◆ DATA SHOWN
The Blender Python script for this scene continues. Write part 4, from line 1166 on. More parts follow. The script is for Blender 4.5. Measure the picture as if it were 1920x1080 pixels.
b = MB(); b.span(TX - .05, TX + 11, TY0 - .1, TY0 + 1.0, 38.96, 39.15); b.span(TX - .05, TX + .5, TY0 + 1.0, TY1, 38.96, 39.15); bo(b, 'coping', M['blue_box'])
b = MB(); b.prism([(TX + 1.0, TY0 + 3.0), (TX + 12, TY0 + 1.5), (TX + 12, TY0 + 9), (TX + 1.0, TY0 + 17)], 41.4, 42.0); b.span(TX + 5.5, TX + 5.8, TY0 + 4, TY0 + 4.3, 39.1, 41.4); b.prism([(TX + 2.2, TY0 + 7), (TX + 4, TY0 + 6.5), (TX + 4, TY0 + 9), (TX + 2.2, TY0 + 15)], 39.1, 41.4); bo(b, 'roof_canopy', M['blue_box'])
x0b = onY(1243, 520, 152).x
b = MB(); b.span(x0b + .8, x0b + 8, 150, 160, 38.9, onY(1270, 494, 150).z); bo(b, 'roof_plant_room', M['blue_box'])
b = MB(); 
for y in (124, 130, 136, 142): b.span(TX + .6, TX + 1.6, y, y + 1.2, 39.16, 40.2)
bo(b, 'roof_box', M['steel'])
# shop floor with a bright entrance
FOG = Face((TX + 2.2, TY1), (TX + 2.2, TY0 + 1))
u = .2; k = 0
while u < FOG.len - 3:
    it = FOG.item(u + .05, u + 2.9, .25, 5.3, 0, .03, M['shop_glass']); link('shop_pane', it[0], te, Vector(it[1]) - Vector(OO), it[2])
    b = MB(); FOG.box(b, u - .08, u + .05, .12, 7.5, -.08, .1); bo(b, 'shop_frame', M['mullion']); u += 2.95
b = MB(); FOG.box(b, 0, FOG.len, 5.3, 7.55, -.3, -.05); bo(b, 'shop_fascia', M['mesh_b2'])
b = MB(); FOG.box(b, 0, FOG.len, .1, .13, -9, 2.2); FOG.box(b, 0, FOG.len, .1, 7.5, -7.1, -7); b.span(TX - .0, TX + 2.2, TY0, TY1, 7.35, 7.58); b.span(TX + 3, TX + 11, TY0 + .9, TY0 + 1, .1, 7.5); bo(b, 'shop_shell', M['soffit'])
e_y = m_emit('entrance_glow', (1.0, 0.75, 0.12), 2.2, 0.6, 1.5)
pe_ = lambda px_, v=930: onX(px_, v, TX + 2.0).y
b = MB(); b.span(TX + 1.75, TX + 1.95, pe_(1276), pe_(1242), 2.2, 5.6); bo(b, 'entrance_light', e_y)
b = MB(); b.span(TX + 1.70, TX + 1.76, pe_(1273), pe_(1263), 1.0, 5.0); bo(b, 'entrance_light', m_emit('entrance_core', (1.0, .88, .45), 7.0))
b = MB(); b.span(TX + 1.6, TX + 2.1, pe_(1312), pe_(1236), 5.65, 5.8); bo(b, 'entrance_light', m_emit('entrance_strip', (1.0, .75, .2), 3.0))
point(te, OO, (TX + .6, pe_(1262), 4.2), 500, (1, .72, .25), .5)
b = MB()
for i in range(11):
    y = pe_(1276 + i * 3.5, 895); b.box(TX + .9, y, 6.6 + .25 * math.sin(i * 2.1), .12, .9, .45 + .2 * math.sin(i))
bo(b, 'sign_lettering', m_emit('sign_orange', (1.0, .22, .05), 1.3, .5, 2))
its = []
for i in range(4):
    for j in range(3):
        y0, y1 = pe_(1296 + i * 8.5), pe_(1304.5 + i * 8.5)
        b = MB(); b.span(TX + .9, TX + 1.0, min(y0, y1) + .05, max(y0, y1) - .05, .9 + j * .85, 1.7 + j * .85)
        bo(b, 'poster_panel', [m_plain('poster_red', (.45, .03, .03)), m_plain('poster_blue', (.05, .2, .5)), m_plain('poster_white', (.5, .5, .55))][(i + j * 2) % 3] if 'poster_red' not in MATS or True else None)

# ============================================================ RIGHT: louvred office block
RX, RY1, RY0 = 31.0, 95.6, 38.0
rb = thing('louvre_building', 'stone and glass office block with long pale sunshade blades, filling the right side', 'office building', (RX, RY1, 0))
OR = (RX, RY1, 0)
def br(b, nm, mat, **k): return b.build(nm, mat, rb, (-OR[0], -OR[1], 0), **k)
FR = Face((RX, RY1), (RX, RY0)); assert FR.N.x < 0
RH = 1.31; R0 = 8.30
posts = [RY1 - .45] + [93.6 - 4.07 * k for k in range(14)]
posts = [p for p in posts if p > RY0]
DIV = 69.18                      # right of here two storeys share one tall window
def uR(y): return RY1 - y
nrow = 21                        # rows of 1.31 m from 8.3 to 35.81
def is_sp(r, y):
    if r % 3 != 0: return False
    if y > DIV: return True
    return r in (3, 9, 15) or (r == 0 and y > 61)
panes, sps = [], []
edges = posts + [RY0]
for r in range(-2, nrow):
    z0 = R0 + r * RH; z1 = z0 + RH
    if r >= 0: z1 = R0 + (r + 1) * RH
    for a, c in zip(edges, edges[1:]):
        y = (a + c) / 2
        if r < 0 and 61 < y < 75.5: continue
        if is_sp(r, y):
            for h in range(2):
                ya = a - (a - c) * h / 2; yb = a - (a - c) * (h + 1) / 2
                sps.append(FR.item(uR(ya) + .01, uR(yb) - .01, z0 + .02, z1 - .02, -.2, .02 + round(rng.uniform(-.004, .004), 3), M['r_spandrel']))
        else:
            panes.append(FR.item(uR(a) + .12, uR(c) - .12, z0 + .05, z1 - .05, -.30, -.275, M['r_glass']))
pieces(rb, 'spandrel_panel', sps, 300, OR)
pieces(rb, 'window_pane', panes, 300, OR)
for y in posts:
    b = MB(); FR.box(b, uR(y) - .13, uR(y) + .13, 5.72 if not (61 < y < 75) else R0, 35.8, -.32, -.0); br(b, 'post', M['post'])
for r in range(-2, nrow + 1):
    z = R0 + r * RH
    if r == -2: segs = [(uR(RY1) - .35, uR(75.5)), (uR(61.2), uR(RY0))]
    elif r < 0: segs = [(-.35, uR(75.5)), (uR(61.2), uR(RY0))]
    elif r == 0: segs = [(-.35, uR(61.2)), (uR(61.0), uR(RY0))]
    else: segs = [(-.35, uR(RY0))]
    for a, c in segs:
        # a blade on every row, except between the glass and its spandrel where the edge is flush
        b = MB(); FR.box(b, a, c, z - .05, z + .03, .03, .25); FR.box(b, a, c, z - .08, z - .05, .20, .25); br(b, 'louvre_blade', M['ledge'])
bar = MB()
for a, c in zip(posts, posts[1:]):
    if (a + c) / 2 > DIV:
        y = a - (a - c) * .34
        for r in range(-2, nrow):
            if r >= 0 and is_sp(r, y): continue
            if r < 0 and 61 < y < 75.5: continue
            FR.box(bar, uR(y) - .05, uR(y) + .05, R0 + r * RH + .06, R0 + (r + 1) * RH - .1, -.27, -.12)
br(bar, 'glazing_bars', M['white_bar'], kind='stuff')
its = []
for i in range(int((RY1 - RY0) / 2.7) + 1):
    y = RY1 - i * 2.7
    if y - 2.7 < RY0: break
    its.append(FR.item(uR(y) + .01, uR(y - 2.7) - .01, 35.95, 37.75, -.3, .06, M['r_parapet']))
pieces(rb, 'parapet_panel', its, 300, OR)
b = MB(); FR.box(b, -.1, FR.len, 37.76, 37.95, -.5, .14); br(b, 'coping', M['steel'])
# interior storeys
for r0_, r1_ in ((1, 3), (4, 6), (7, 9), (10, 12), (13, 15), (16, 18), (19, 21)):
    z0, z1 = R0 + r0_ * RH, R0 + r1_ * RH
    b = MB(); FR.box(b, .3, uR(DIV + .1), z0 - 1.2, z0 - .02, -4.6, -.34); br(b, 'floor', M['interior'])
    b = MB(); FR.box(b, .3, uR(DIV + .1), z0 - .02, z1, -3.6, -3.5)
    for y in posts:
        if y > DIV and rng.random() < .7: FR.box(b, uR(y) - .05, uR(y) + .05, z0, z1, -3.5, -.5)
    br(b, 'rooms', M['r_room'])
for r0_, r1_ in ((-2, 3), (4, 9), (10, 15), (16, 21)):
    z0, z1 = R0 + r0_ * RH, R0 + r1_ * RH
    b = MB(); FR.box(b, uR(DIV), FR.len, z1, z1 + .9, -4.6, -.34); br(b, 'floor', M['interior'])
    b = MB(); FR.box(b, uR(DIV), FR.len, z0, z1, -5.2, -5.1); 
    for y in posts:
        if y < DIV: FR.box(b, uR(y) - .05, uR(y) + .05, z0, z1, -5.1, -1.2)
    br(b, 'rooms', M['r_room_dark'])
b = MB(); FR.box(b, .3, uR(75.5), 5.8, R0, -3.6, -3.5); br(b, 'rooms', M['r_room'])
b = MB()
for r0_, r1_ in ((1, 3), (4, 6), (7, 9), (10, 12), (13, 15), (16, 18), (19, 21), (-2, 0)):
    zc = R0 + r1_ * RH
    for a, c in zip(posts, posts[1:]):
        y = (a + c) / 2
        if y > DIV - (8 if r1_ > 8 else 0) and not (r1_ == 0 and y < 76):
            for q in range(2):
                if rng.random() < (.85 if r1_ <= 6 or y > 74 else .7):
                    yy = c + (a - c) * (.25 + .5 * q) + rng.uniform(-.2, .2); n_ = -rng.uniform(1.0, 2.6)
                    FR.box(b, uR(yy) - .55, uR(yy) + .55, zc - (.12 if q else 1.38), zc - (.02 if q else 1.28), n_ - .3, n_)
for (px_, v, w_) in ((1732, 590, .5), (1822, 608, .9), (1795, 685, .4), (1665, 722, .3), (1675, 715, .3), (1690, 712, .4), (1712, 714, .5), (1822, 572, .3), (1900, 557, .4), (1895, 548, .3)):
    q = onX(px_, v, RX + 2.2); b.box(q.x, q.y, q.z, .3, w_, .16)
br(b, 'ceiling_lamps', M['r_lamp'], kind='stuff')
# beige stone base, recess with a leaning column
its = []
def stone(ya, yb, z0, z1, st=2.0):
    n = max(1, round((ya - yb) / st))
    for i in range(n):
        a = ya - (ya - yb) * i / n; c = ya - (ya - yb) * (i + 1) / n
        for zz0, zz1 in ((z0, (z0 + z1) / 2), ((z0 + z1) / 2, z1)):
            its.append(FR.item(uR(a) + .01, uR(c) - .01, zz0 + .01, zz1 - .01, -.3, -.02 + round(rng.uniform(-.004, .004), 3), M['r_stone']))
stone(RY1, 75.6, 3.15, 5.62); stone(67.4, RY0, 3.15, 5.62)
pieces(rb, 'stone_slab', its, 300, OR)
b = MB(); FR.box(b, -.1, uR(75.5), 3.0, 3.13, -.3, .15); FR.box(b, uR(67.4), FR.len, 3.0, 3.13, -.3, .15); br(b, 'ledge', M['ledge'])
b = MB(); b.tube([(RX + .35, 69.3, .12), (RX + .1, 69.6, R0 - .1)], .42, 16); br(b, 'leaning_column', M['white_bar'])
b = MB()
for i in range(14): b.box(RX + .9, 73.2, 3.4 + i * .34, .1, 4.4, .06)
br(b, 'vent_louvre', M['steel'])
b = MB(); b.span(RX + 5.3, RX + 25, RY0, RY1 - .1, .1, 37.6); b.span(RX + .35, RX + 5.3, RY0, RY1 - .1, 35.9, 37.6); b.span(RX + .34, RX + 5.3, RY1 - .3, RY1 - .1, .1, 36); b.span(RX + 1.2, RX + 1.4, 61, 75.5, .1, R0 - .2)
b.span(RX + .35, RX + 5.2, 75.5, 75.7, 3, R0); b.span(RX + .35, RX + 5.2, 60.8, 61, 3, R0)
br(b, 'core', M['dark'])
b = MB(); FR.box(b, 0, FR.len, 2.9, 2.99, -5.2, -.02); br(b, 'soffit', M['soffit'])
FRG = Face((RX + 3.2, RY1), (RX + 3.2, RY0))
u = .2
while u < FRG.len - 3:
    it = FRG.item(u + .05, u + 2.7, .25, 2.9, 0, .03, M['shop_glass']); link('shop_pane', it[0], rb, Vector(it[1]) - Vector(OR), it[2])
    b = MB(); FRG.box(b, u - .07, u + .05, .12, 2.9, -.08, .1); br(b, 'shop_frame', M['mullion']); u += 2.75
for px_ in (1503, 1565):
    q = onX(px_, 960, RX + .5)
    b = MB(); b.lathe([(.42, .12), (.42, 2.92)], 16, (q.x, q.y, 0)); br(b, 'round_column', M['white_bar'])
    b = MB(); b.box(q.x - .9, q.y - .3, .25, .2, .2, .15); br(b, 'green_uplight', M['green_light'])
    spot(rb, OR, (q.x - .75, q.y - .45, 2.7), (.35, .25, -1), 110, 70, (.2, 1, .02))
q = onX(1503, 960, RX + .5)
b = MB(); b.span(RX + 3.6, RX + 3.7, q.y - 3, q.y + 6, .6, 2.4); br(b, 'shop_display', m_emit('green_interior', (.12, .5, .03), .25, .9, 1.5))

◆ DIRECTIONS
Go through the material and select each line with the string "from" in it.

◆ THE ANSWER
The Blender Python script for this scene continues. Write part 4, from line 1166 on. More parts follow. The script is for Blender 4.5. Measure the picture as if it were 1920x1080 pixels.
nrow = 21                        # rows of 1.31 m from 8.3 to 35.81